— begin —

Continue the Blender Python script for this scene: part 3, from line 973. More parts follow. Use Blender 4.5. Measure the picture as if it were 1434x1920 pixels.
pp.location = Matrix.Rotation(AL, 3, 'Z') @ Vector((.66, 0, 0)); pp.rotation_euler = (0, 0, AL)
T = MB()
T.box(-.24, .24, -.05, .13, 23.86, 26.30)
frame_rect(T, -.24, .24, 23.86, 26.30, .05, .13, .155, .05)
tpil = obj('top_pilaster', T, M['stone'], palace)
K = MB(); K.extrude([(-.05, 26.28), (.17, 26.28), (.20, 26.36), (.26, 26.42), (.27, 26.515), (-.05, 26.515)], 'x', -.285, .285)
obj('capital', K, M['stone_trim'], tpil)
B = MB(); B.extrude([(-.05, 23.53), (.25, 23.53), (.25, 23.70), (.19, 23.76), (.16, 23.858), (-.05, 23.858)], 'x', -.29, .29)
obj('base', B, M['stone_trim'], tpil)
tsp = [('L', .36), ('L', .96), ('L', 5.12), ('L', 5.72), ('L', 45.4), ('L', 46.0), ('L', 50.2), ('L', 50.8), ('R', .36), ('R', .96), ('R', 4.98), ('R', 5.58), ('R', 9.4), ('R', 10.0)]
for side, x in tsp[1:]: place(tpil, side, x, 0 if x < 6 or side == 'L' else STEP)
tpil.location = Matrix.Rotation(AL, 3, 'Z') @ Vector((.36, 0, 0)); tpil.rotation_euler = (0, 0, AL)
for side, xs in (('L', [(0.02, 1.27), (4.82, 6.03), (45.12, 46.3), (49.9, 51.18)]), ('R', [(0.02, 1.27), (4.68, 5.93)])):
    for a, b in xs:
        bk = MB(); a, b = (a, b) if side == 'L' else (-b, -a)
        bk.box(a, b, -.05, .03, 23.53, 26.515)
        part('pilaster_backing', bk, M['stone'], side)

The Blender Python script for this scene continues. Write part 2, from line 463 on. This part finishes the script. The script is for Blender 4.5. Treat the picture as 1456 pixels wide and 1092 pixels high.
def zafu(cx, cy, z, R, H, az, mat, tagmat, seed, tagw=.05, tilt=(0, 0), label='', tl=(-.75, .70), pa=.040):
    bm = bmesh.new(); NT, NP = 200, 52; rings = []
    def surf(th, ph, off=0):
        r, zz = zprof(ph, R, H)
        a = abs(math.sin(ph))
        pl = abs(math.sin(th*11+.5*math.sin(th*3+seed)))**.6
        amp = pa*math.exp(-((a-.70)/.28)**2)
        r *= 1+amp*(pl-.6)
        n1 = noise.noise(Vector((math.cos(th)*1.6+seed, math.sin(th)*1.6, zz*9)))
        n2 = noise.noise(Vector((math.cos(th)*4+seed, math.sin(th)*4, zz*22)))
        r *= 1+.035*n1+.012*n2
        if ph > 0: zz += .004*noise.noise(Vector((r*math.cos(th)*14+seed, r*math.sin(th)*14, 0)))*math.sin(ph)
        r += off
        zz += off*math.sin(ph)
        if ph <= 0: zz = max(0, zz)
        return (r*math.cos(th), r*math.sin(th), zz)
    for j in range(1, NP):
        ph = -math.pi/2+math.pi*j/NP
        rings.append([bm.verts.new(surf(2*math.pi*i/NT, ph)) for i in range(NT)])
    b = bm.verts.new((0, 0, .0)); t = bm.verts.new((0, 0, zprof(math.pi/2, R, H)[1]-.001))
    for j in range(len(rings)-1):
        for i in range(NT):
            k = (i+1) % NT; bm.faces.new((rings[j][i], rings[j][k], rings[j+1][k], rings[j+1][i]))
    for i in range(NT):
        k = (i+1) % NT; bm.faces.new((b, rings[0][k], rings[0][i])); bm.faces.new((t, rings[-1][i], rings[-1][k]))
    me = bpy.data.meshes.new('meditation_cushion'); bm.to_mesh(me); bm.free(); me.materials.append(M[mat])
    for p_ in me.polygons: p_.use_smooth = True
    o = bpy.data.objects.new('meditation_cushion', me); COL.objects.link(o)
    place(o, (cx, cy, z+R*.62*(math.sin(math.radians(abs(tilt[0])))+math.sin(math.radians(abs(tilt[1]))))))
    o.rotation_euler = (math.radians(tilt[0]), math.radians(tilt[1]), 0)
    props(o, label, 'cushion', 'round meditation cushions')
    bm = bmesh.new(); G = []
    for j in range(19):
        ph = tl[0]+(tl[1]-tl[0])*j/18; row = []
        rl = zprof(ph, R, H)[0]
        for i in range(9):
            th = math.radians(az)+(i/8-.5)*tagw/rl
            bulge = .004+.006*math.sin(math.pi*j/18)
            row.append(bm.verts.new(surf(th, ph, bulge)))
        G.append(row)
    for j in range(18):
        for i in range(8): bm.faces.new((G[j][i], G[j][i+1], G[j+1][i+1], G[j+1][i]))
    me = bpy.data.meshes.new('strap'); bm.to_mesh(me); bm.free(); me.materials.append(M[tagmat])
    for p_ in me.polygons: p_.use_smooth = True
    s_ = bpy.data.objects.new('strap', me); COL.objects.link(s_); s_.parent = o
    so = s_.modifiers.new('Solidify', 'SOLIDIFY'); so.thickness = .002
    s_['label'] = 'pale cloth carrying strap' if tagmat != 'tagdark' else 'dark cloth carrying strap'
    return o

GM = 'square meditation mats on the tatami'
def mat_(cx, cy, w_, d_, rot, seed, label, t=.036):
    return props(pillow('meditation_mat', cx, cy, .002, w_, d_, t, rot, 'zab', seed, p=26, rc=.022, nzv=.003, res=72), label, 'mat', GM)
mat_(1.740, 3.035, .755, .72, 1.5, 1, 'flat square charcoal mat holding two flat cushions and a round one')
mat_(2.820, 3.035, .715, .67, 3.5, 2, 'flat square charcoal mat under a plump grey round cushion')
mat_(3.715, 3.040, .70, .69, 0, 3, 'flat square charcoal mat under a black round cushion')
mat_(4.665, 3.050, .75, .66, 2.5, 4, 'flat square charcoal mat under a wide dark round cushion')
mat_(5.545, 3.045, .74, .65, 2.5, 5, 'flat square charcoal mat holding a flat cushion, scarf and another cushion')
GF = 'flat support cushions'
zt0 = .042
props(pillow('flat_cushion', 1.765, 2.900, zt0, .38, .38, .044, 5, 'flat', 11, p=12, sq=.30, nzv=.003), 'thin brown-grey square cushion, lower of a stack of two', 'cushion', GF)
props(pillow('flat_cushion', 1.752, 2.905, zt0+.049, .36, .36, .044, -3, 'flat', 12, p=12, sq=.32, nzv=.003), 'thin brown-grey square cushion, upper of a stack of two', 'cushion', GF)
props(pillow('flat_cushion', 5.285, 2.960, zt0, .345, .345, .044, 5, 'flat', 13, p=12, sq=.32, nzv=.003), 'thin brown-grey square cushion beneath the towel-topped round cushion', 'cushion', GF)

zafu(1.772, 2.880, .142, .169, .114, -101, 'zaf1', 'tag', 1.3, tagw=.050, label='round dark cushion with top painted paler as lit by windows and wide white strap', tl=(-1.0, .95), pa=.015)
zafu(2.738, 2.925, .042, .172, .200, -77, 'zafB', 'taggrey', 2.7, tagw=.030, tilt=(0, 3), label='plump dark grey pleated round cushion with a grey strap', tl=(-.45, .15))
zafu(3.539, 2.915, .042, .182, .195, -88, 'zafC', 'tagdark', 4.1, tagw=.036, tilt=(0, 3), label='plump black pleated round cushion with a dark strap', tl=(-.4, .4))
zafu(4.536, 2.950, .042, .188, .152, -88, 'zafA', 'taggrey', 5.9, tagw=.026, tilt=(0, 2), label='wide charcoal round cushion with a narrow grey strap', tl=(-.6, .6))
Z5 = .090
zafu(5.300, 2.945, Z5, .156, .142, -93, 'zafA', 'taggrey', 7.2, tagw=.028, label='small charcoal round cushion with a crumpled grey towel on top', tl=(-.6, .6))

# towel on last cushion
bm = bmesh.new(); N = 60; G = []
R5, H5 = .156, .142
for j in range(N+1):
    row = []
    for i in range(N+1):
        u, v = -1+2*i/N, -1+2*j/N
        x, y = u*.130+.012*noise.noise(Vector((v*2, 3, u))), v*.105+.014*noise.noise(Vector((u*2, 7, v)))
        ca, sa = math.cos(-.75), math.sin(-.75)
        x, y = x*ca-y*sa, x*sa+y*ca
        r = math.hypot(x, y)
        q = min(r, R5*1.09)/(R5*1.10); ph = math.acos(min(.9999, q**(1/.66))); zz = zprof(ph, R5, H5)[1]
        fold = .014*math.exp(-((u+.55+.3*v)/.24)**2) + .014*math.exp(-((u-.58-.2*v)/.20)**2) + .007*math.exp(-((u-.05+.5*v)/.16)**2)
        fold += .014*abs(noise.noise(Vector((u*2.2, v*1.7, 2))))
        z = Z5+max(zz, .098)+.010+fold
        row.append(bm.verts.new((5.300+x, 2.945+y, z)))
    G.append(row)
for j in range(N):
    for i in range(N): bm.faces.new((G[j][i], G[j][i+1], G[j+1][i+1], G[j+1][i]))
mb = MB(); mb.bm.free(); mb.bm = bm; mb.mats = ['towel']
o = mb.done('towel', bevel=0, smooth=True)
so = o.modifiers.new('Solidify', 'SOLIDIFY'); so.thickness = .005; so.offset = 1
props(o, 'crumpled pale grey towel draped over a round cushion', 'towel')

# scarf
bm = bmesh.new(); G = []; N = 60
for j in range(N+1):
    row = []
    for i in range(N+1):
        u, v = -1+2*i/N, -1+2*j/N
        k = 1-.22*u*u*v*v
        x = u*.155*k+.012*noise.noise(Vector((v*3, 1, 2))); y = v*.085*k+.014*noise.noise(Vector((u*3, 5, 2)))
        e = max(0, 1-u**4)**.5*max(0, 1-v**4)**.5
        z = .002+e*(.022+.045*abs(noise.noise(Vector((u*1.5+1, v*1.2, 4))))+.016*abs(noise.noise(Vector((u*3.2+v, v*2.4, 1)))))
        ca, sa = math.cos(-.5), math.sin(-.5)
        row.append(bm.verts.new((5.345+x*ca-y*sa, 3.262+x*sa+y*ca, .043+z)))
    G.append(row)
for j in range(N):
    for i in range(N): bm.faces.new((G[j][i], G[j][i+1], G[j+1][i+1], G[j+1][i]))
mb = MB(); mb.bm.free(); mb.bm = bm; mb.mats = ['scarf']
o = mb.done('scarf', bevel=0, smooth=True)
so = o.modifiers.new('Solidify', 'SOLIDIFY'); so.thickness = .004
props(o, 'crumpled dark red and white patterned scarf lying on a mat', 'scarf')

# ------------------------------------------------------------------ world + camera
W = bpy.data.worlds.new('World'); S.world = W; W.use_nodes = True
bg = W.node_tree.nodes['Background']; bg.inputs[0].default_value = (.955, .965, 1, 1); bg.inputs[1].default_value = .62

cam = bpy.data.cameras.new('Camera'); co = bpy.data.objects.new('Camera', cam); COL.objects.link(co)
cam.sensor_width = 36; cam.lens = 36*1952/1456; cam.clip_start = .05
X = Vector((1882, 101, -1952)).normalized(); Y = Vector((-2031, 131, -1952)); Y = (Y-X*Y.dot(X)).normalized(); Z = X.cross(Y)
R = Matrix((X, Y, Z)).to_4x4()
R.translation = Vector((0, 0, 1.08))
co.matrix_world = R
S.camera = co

— end —

**What the exercise asks**
Print exactly the lines from the beginning of the entries through the line with "part('pilaster_backing', bk, M['stone'], side)". Output nothing more.

**Answer to the exercise**
Continue the Blender Python script for this scene: part 3, from line 973. More parts follow. Use Blender 4.5. Measure the picture as if it were 1434x1920 pixels.
pp.location = Matrix.Rotation(AL, 3, 'Z') @ Vector((.66, 0, 0)); pp.rotation_euler = (0, 0, AL)
T = MB()
T.box(-.24, .24, -.05, .13, 23.86, 26.30)
frame_rect(T, -.24, .24, 23.86, 26.30, .05, .13, .155, .05)
tpil = obj('top_pilaster', T, M['stone'], palace)
K = MB(); K.extrude([(-.05, 26.28), (.17, 26.28), (.20, 26.36), (.26, 26.42), (.27, 26.515), (-.05, 26.515)], 'x', -.285, .285)
obj('capital', K, M['stone_trim'], tpil)
B = MB(); B.extrude([(-.05, 23.53), (.25, 23.53), (.25, 23.70), (.19, 23.76), (.16, 23.858), (-.05, 23.858)], 'x', -.29, .29)
obj('base', B, M['stone_trim'], tpil)
tsp = [('L', .36), ('L', .96), ('L', 5.12), ('L', 5.72), ('L', 45.4), ('L', 46.0), ('L', 50.2), ('L', 50.8), ('R', .36), ('R', .96), ('R', 4.98), ('R', 5.58), ('R', 9.4), ('R', 10.0)]
for side, x in tsp[1:]: place(tpil, side, x, 0 if x < 6 or side == 'L' else STEP)
tpil.location = Matrix.Rotation(AL, 3, 'Z') @ Vector((.36, 0, 0)); tpil.rotation_euler = (0, 0, AL)
for side, xs in (('L', [(0.02, 1.27), (4.82, 6.03), (45.12, 46.3), (49.9, 51.18)]), ('R', [(0.02, 1.27), (4.68, 5.93)])):
    for a, b in xs:
        bk = MB(); a, b = (a, b) if side == 'L' else (-b, -a)
        bk.box(a, b, -.05, .03, 23.53, 26.515)
        part('pilaster_backing', bk, M['stone'], side)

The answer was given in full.